Sometime in the next couple of months, a crew contracted by the Town of Irondequoit will knock down two adjoining houses on Timrod Drive. The lots will be cleared and seeded with grass, creating a small green space.

The town took ownership of the houses approximately two years ago as part of a legal settlement. The houses border a former City of Rochester landfill, which Irondequoit also used at one time. The homeowners sued the city and town after landfill gases were found to be seeping into their homes.

The houses are now vacant and have become eyesores, says Irondequoit Supervisor Adam Bello. The town was supposed to tear them down soon after purchase, Bello says, but for whatever reason, that didn't happen.

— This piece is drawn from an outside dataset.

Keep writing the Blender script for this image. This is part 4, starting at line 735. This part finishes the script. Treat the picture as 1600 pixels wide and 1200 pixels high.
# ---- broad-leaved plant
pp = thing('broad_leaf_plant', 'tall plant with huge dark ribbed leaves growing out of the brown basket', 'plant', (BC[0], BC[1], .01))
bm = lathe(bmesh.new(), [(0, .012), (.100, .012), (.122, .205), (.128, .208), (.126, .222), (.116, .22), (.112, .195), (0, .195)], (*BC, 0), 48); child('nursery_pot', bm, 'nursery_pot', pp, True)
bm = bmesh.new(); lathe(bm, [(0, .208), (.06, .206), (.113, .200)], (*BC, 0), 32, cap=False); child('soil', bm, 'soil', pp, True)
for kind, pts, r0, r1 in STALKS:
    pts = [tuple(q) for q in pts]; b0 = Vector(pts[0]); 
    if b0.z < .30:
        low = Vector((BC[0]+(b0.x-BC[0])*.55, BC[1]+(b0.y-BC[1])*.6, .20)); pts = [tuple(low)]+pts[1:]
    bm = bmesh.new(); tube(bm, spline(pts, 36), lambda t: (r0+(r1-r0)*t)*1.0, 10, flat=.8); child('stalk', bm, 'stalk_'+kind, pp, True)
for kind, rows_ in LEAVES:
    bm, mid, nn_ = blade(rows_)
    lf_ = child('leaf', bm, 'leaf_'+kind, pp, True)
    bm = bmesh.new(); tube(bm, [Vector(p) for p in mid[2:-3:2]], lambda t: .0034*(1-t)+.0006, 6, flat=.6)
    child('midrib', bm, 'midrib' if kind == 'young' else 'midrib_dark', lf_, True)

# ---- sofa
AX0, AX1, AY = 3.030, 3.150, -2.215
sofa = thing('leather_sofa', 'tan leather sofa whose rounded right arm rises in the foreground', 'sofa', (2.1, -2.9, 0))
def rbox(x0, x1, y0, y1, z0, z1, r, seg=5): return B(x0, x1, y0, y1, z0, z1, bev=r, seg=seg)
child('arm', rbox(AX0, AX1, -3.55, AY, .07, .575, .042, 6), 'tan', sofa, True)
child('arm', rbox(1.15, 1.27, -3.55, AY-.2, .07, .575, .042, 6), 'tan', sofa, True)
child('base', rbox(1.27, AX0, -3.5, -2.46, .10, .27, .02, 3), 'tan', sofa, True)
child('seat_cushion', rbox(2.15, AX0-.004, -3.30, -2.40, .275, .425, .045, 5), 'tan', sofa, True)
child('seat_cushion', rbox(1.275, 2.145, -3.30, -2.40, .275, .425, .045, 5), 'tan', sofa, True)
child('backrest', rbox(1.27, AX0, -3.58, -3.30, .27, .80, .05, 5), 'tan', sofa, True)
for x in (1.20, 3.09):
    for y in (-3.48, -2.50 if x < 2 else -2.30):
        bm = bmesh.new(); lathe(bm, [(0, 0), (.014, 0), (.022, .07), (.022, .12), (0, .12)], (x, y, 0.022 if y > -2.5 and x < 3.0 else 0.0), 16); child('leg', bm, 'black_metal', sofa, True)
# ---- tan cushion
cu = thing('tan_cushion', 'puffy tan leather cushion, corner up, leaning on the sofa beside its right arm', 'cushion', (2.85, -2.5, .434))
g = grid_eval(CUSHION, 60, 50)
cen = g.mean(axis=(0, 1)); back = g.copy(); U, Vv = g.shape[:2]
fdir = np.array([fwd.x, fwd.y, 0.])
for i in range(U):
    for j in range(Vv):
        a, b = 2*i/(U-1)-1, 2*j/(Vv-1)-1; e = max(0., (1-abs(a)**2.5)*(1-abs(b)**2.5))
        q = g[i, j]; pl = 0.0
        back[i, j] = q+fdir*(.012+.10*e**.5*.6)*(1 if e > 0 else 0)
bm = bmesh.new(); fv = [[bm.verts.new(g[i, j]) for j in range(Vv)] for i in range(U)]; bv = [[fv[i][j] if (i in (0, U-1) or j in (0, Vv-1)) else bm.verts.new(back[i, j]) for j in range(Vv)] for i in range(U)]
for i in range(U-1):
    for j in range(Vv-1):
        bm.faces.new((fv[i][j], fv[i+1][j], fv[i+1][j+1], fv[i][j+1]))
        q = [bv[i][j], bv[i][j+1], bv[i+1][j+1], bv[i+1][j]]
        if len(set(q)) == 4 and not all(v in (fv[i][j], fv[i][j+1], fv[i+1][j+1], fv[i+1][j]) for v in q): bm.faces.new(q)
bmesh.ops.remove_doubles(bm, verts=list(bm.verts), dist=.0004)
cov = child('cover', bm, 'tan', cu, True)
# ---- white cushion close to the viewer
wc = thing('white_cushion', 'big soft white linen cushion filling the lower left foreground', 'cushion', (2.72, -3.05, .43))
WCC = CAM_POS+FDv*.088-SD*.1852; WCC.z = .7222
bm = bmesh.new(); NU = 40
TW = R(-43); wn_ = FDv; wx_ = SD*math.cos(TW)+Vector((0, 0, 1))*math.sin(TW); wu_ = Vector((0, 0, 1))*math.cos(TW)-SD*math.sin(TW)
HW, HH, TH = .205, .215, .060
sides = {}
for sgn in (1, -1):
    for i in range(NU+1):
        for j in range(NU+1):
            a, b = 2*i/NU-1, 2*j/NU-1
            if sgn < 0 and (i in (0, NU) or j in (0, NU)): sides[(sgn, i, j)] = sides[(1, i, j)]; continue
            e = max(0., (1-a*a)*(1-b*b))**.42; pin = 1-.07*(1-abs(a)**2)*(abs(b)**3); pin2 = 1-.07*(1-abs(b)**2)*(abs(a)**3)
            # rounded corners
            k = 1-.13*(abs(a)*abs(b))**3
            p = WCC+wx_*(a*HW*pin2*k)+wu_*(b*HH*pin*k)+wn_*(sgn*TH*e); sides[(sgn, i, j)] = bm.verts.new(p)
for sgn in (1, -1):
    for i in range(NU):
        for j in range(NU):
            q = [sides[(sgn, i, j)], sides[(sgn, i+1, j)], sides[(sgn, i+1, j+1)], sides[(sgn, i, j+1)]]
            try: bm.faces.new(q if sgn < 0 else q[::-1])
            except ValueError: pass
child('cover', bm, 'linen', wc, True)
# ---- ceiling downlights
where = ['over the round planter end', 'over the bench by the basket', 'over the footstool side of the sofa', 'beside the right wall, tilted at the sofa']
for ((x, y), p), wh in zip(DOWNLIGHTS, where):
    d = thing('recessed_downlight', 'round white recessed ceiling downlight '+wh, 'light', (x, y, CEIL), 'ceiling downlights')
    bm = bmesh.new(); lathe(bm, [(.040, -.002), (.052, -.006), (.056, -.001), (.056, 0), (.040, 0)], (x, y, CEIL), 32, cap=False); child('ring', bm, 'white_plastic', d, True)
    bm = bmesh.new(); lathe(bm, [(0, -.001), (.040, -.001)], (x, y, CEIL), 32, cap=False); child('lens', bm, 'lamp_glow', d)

The town will mow and maintain the properties, he says, but doesn't plan to turn them into a formal park. Officials have notified neighborhood residents of the demolition plans, Bello says, and are confident that the property is safe.

The town discovered the contamination in 2009, when it was doing testing related to the proposed Lighthouse Pointe mixed-use project. Developers wanted to clean up the former landfill property and build on it, and they wanted the State Department of Environmental Conservation to admit the site into New York's brownfields program. But the DEC rejected the request.

Town officials, who also wanted the landfill site included in the brownfields program, saw the testing as a way to support the developers' case, according to a 2009 fact sheet. In the two homes tested, they detected volatile organic compounds in basement air samples and methane under, but not in, the foundations.

Ultimately, a judge ordered the state to admit the site into the brownfields program, but the Lighthouse Pointe project is now dormant.